[Updated on Apr. 18] Integration of CiNii Articles into CiNii Research

The Development of the Camp School and Seaside School Programs in the Taisho Period : Focusing on the Case of Tokyo


Bibliographic Information

Other Title
  • 大正期における林間・臨海学校の展開 : 東京市の事例を中心に
  • タイショウキ ニ オケル リンカン リンカイ ガッコウ ノ テンカイ トウキョウシ ノ ジレイ オ チュウシン ニ

Search this article


This paper will analyze the significance of the policy of the local government during the developing of Camping School in Taisho period. This paper looks at camp and seaside school programs from two perspectives. (1) The Camp School programs were introduced to address society's need to improve standards of education and living. (2) Camp school programs expanded in the face of a rise in demand for improvement in the face of urban problems and the corresponding administrative responses. This paper will examine the significance of camp school programs from these two viewpoints, a subject that has not been the subject of previous studies. This paper examines the case of Tokyo particularly from the second perspective. The conclusion can be summarized as follows. The camp school program of Tokyo in the Taisho period was implemented with the intent to address a perceived crisis of "weakening children" and its cause, urban problems. However, it was difficult for individual schools to implement 1895 Tokyo Prefectural guidelines. In the beginning, these instructions were only implemented in schools that already had similar programs. This discrepancy between practice and policy was corrected in 1918 by Tokyo Prefectural Instruction No. 21, following which a camp school was opened to the public. In order to encourage camp schools throughout the country, a government subsidy was established for camp schools, even in Tokyo. The subsidy was insufficient, however, and did little to fund camp schools directly. The implementation of camping schools in Tokyo during this period significantly brought the camp school program to the attention of the public.

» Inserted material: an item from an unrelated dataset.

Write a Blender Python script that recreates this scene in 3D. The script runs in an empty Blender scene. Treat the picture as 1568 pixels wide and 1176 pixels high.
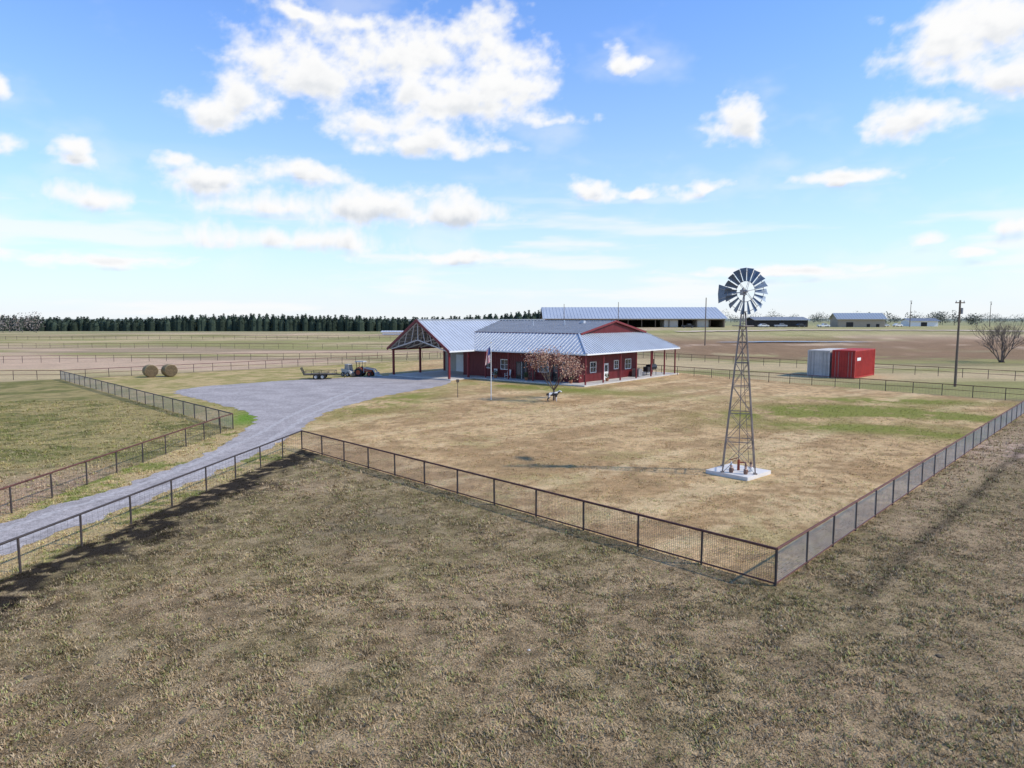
import bpy, math, random, bmesh
import numpy as np
from mathutils import Vector, Matrix
random.seed(7); rng=np.random.default_rng(7)
scene=bpy.context.scene
scene.view_settings.view_transform='Standard'
scene.view_settings.look='None'
scene.view_settings.exposure=0

# ---------------------------------------------------------------- noise
_T=rng.random((256,256))
def vnoise(x,y,sc,seed=0):
    x=np.asarray(x,float)*sc+seed*37.7; y=np.asarray(y,float)*sc+seed*91.3
    xi=np.floor(x).astype(int); yi=np.floor(y).astype(int)
    fx=x-xi; fy=y-yi; fx=fx*fx*(3-2*fx); fy=fy*fy*(3-2*fy)
    a=_T[xi%256,yi%256]; b=_T[(xi+1)%256,yi%256]; c=_T[xi%256,(yi+1)%256]; d=_T[(xi+1)%256,(yi+1)%256]
    return (a*(1-fx)+b*fx)*(1-fy)+(c*(1-fx)+d*fx)*fy
def fbm(x,y,sc,seed=0,o=4,g=.55):
    s=0;a=.5;t=0
    x=np.asarray(x,float);y=np.asarray(y,float)
    for i in range(o):
        s=s+a*vnoise(x,y,sc*2**i,seed+i); t+=a; a*=g
        x,y=x*.8-y*.6,x*.6+y*.8
    return s/t
def sstep(a,b,x):
    t=np.clip((x-a)/(b-a),0,1); return t*t*(3-2*t)

# ---------------------------------------------------------------- materials
def mat(name,col,rough=.7,metal=0,var=.15,scale=3.0,bump=0,bscale=20,spec=.4):
    m=bpy.data.materials.new(name); m.use_nodes=True; nt=m.node_tree; b=nt.nodes['Principled BSDF']
    b.inputs['Roughness'].default_value=rough; b.inputs['Metallic'].default_value=metal
    b.inputs['Specular IOR Level'].default_value=spec
    tc=nt.nodes.new('ShaderNodeTexCoord'); n=nt.nodes.new('ShaderNodeTexNoise')
    n.inputs['Scale'].default_value=scale; n.inputs['Detail'].default_value=4; n.inputs['Roughness'].default_value=.65
    nt.links.new(tc.outputs['Object'],n.inputs['Vector'])
    mr=nt.nodes.new('ShaderNodeMapRange'); mr.inputs[1].default_value=.3; mr.inputs[2].default_value=.7
    mr.inputs[3].default_value=1-var; mr.inputs[4].default_value=1+var
    nt.links.new(n.outputs['Fac'],mr.inputs[0])
    v=nt.nodes.new('ShaderNodeVectorMath'); v.operation='SCALE'; v.inputs[0].default_value=col[:3]
    nt.links.new(mr.outputs[0],v.inputs['Scale']); nt.links.new(v.outputs[0],b.inputs['Base Color'])
    if bump:
        n2=nt.nodes.new('ShaderNodeTexNoise'); n2.inputs['Scale'].default_value=bscale; n2.inputs['Detail'].default_value=3
        nt.links.new(tc.outputs['Object'],n2.inputs['Vector'])
        bp=nt.nodes.new('ShaderNodeBump'); bp.inputs['Strength'].default_value=bump; bp.inputs['Distance'].default_value=.05
        nt.links.new(n2.outputs['Fac'],bp.inputs['Height']); nt.links.new(bp.outputs[0],b.inputs['Normal'])
    return m
def attrmat(name,rough=.9,noises=((1.2,.18,4),(14,.25,4)),bump=.5,bscale=25,spec=.1):
    m=bpy.data.materials.new(name); m.use_nodes=True; nt=m.node_tree; b=nt.nodes['Principled BSDF']
    b.inputs['Roughness'].default_value=rough; b.inputs['Specular IOR Level'].default_value=spec
    at=nt.nodes.new('ShaderNodeAttribute'); at.attribute_name='Col'
    tc=nt.nodes.new('ShaderNodeTexCoord'); prev=at.outputs['Color']
    for sc,am,de in noises:
        n=nt.nodes.new('ShaderNodeTexNoise'); n.inputs['Scale'].default_value=sc; n.inputs['Detail'].default_value=de; n.inputs['Roughness'].default_value=.7
        nt.links.new(tc.outputs['Object'],n.inputs['Vector'])
        mr=nt.nodes.new('ShaderNodeMapRange'); mr.inputs[1].default_value=.32; mr.inputs[2].default_value=.68
        mr.inputs[3].default_value=1-am; mr.inputs[4].default_value=1+am
        nt.links.new(n.outputs['Fac'],mr.inputs[0])
        v=nt.nodes.new('ShaderNodeVectorMath'); v.operation='SCALE'
        nt.links.new(prev,v.inputs[0]); nt.links.new(mr.outputs[0],v.inputs['Scale']); prev=v.outputs[0]
    nt.links.new(prev,b.inputs['Base Color'])
    if bump:
        n2=nt.nodes.new('ShaderNodeTexNoise'); n2.inputs['Scale'].default_value=bscale; n2.inputs['Detail'].default_value=2
        nt.links.new(tc.outputs['Object'],n2.inputs['Vector'])
        bp=nt.nodes.new('ShaderNodeBump'); bp.inputs['Strength'].default_value=bump; bp.inputs['Distance'].default_value=.08
        nt.links.new(n2.outputs['Fac'],bp.inputs['Height']); nt.links.new(bp.outputs[0],b.inputs['Normal'])
    return m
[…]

While popular awareness of urban problem was high, the population at large was unaware of the shortcomings of Tokyo's infrastructure. For this reason, people sought a return to nature, the ideal environment, when faced with deteriorating living education environments. Government policies promoting camp schools played a prominent role in the development of this popular demand to send their children to spend time in a natural environment, but did little else. Because of camp school policies, criticism of urban problems and demand for improvement were quieted, and policy designed to reform the infrastructure of Tokyo was not developed. In other words, Tokyo Camp School proved to be a historical roadblock to the development of urban improvement policies.